_Given data_
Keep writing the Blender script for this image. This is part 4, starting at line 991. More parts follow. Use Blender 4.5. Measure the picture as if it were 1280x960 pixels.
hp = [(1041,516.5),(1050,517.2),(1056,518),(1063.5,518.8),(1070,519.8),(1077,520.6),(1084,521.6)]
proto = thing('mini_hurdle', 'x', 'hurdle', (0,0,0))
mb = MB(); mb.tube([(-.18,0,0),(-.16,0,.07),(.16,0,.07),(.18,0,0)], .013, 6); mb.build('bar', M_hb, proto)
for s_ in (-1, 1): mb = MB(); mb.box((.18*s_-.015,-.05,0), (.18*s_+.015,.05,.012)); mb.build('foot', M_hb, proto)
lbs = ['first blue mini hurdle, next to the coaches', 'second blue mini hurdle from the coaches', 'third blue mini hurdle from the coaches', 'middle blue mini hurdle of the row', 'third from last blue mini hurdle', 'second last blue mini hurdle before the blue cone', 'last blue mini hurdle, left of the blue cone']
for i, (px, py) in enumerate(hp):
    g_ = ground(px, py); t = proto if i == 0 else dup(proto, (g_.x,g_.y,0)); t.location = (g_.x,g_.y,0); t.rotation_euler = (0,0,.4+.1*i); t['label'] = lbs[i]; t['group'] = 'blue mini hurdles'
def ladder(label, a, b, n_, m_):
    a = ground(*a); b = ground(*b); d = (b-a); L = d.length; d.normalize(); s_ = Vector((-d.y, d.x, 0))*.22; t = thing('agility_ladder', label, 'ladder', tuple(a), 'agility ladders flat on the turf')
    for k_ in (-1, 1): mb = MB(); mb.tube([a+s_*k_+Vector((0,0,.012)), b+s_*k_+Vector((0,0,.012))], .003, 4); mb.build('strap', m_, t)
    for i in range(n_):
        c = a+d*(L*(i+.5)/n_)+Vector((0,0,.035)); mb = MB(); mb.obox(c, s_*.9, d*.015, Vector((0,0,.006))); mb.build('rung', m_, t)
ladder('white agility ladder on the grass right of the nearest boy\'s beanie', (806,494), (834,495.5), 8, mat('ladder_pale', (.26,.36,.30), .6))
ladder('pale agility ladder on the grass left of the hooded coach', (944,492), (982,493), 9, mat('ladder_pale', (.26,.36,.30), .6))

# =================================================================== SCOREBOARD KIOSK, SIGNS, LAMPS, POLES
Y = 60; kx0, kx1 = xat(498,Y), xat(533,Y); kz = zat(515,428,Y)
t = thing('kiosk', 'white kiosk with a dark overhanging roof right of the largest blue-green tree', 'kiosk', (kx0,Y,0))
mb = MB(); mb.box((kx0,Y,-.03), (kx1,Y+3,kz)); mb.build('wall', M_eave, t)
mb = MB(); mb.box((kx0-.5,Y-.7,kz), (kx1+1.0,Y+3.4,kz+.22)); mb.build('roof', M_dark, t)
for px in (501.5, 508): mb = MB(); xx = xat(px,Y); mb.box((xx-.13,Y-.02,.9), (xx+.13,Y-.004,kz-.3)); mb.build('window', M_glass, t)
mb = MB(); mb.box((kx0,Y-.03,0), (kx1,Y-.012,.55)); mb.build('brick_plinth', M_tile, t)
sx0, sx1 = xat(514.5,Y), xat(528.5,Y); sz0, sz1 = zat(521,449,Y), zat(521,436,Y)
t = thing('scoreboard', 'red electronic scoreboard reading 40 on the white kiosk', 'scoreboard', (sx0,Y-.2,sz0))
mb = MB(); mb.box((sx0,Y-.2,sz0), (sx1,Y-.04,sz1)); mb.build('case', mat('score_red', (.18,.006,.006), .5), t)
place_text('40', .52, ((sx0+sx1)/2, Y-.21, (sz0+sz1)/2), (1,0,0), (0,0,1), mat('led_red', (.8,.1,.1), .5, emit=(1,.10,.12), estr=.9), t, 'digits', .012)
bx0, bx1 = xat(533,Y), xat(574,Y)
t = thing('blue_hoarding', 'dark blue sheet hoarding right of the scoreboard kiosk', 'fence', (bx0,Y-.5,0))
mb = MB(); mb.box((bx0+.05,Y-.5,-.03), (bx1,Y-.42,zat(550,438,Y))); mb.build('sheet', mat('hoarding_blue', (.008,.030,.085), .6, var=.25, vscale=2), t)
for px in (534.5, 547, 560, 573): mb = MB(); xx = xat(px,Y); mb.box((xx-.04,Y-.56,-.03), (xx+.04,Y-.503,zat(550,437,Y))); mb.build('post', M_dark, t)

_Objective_
Extract the data in full. Keep it word for word.

_Answer for the task_
Keep writing the Blender script for this image. This is part 4, starting at line 991. More parts follow. Use Blender 4.5. Measure the picture as if it were 1280x960 pixels.
hp = [(1041,516.5),(1050,517.2),(1056,518),(1063.5,518.8),(1070,519.8),(1077,520.6),(1084,521.6)]
proto = thing('mini_hurdle', 'x', 'hurdle', (0,0,0))
mb = MB(); mb.tube([(-.18,0,0),(-.16,0,.07),(.16,0,.07),(.18,0,0)], .013, 6); mb.build('bar', M_hb, proto)
for s_ in (-1, 1): mb = MB(); mb.box((.18*s_-.015,-.05,0), (.18*s_+.015,.05,.012)); mb.build('foot', M_hb, proto)
lbs = ['first blue mini hurdle, next to the coaches', 'second blue mini hurdle from the coaches', 'third blue mini hurdle from the coaches', 'middle blue mini hurdle of the row', 'third from last blue mini hurdle', 'second last blue mini hurdle before the blue cone', 'last blue mini hurdle, left of the blue cone']
for i, (px, py) in enumerate(hp):
    g_ = ground(px, py); t = proto if i == 0 else dup(proto, (g_.x,g_.y,0)); t.location = (g_.x,g_.y,0); t.rotation_euler = (0,0,.4+.1*i); t['label'] = lbs[i]; t['group'] = 'blue mini hurdles'
def ladder(label, a, b, n_, m_):
    a = ground(*a); b = ground(*b); d = (b-a); L = d.length; d.normalize(); s_ = Vector((-d.y, d.x, 0))*.22; t = thing('agility_ladder', label, 'ladder', tuple(a), 'agility ladders flat on the turf')
    for k_ in (-1, 1): mb = MB(); mb.tube([a+s_*k_+Vector((0,0,.012)), b+s_*k_+Vector((0,0,.012))], .003, 4); mb.build('strap', m_, t)
    for i in range(n_):
        c = a+d*(L*(i+.5)/n_)+Vector((0,0,.035)); mb = MB(); mb.obox(c, s_*.9, d*.015, Vector((0,0,.006))); mb.build('rung', m_, t)
ladder('white agility ladder on the grass right of the nearest boy\'s beanie', (806,494), (834,495.5), 8, mat('ladder_pale', (.26,.36,.30), .6))
ladder('pale agility ladder on the grass left of the hooded coach', (944,492), (982,493), 9, mat('ladder_pale', (.26,.36,.30), .6))

# =================================================================== SCOREBOARD KIOSK, SIGNS, LAMPS, POLES
Y = 60; kx0, kx1 = xat(498,Y), xat(533,Y); kz = zat(515,428,Y)
t = thing('kiosk', 'white kiosk with a dark overhanging roof right of the largest blue-green tree', 'kiosk', (kx0,Y,0))
mb = MB(); mb.box((kx0,Y,-.03), (kx1,Y+3,kz)); mb.build('wall', M_eave, t)
mb = MB(); mb.box((kx0-.5,Y-.7,kz), (kx1+1.0,Y+3.4,kz+.22)); mb.build('roof', M_dark, t)
for px in (501.5, 508): mb = MB(); xx = xat(px,Y); mb.box((xx-.13,Y-.02,.9), (xx+.13,Y-.004,kz-.3)); mb.build('window', M_glass, t)
mb = MB(); mb.box((kx0,Y-.03,0), (kx1,Y-.012,.55)); mb.build('brick_plinth', M_tile, t)
sx0, sx1 = xat(514.5,Y), xat(528.5,Y); sz0, sz1 = zat(521,449,Y), zat(521,436,Y)
t = thing('scoreboard', 'red electronic scoreboard reading 40 on the white kiosk', 'scoreboard', (sx0,Y-.2,sz0))
mb = MB(); mb.box((sx0,Y-.2,sz0), (sx1,Y-.04,sz1)); mb.build('case', mat('score_red', (.18,.006,.006), .5), t)
place_text('40', .52, ((sx0+sx1)/2, Y-.21, (sz0+sz1)/2), (1,0,0), (0,0,1), mat('led_red', (.8,.1,.1), .5, emit=(1,.10,.12), estr=.9), t, 'digits', .012)
bx0, bx1 = xat(533,Y), xat(574,Y)
t = thing('blue_hoarding', 'dark blue sheet hoarding right of the scoreboard kiosk', 'fence', (bx0,Y-.5,0))
mb = MB(); mb.box((bx0+.05,Y-.5,-.03), (bx1,Y-.42,zat(550,438,Y))); mb.build('sheet', mat('hoarding_blue', (.008,.030,.085), .6, var=.25, vscale=2), t)
for px in (534.5, 547, 560, 573): mb = MB(); xx = xat(px,Y); mb.box((xx-.04,Y-.56,-.03), (xx+.04,Y-.503,zat(550,437,Y))); mb.build('post', M_dark, t)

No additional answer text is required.